Pool of candidates aside, just as Levin pointed out in appointing Salovey that “few in Yale’s history have been so well prepared to become provost,” the same could be said a few years from now if Salovey were to become Yale’s 23rd president.

As Smith put it, Salovey would surely have “extraordinary experience,” the kind virtually unmatched by anyone else on the faculty. And the administrator who spoke on the condition of anonymity did not hesitate when asked if Salovey would continue the streak of provosts taking the helm of top universities.

“Sure, I think so. Why not?” the official said. “You would have to say anyone who takes that job would have to be a likely candidate for a million other jobs.”

Replied another administrator when asked if Salovey, in the administrator’s view, would someday be a university president: “Absolutely, if that’s what he wants to do.”

Hamilton, meanwhile, was diplomatic when asked if he thought Salovey would become the fifth consecutive Yale provost to someday have a university over which to preside.

“I am sure Dean Salovey will get, as I did, great satisfaction from his role as Provost,” he wrote in an e-mail message.

Indeed, for now, any discussion about Salovey’s future beyond Warner House is nothing more than idle speculation.
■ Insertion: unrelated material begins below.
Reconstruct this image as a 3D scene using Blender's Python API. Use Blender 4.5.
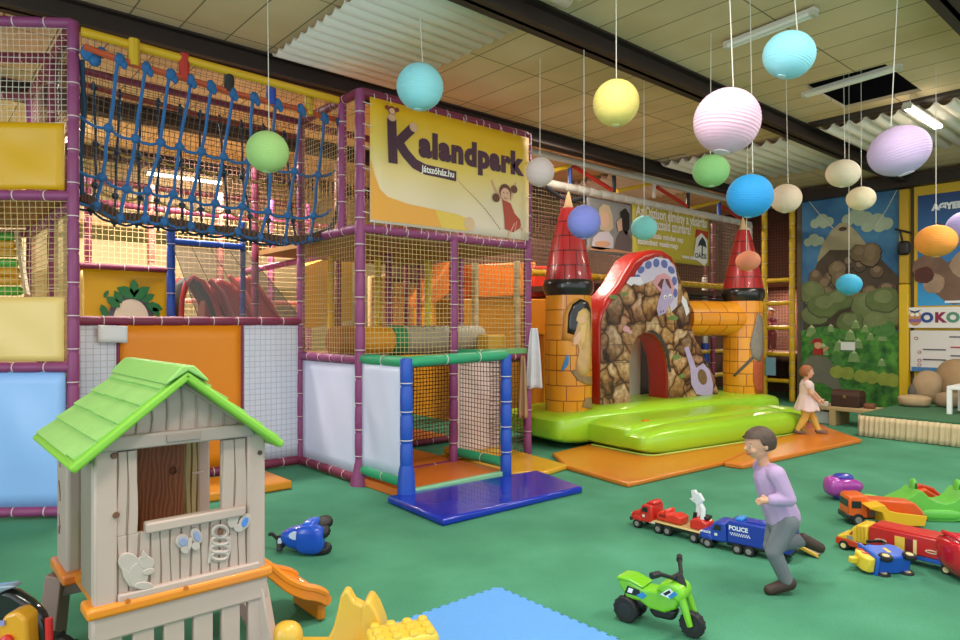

And many interviewed for this story were careful to note that perhaps Salovey could be compelled to accept another university presidency — say, that of Stanford University, his alma mater ­— if it were to become vacant before Levin decided to retire.

Regardless, there is no question Salovey’s star is on the rise.

In remarks to his classmates at the Class Day festivities in May, Andrew Levine ’08 joked about how he had come to the unfortunate conclusion that a short Jew like himself could never become president of the United States. After Levine finished his speech, Salovey glided to the lectern.

“Short Jews might not be able to be president,” he boomed, smiling widely, “but they can become dean of Yale College!”

It turns out they can become more than that. They can become provost. And, one of these days, maybe president, too.